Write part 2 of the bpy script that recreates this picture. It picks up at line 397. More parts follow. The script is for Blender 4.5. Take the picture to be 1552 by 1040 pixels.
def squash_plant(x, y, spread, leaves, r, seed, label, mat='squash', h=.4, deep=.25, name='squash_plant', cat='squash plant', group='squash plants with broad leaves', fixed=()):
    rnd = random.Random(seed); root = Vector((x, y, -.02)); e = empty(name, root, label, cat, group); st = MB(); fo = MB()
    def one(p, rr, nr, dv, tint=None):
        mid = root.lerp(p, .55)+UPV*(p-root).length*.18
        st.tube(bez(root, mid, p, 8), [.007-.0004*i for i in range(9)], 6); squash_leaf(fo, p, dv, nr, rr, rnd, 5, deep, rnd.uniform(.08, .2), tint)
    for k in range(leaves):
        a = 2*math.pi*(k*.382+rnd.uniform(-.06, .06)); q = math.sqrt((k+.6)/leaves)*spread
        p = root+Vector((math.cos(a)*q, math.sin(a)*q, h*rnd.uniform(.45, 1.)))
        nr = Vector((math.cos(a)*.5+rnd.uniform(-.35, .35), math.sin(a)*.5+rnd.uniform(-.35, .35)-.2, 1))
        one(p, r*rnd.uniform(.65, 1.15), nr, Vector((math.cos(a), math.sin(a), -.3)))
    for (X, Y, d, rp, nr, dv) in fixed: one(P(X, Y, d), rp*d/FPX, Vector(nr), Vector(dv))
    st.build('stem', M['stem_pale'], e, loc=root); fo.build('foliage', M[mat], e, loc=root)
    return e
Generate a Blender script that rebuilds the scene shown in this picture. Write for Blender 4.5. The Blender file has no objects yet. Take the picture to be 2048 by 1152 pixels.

• Task: Write out every line exactly as it stands.

• Result below:
Write part 2 of the bpy script that recreates this picture. It picks up at line 397. More parts follow. The script is for Blender 4.5. Take the picture to be 1552 by 1040 pixels.
def squash_plant(x, y, spread, leaves, r, seed, label, mat='squash', h=.4, deep=.25, name='squash_plant', cat='squash plant', group='squash plants with broad leaves', fixed=()):
    rnd = random.Random(seed); root = Vector((x, y, -.02)); e = empty(name, root, label, cat, group); st = MB(); fo = MB()
    def one(p, rr, nr, dv, tint=None):
        mid = root.lerp(p, .55)+UPV*(p-root).length*.18
        st.tube(bez(root, mid, p, 8), [.007-.0004*i for i in range(9)], 6); squash_leaf(fo, p, dv, nr, rr, rnd, 5, deep, rnd.uniform(.08, .2), tint)
    for k in range(leaves):
        a = 2*math.pi*(k*.382+rnd.uniform(-.06, .06)); q = math.sqrt((k+.6)/leaves)*spread
        p = root+Vector((math.cos(a)*q, math.sin(a)*q, h*rnd.uniform(.45, 1.)))
        nr = Vector((math.cos(a)*.5+rnd.uniform(-.35, .35), math.sin(a)*.5+rnd.uniform(-.35, .35)-.2, 1))
        one(p, r*rnd.uniform(.65, 1.15), nr, Vector((math.cos(a), math.sin(a), -.3)))
    for (X, Y, d, rp, nr, dv) in fixed: one(P(X, Y, d), rp*d/FPX, Vector(nr), Vector(dv))
    st.build('stem', M['stem_pale'], e, loc=root); fo.build('foliage', M[mat], e, loc=root)
    return e
Generate a Blender script that rebuilds the scene shown in this picture. Write for Blender 4.5. The Blender file has no objects yet. Take the picture to be 2048 by 1152 pixels.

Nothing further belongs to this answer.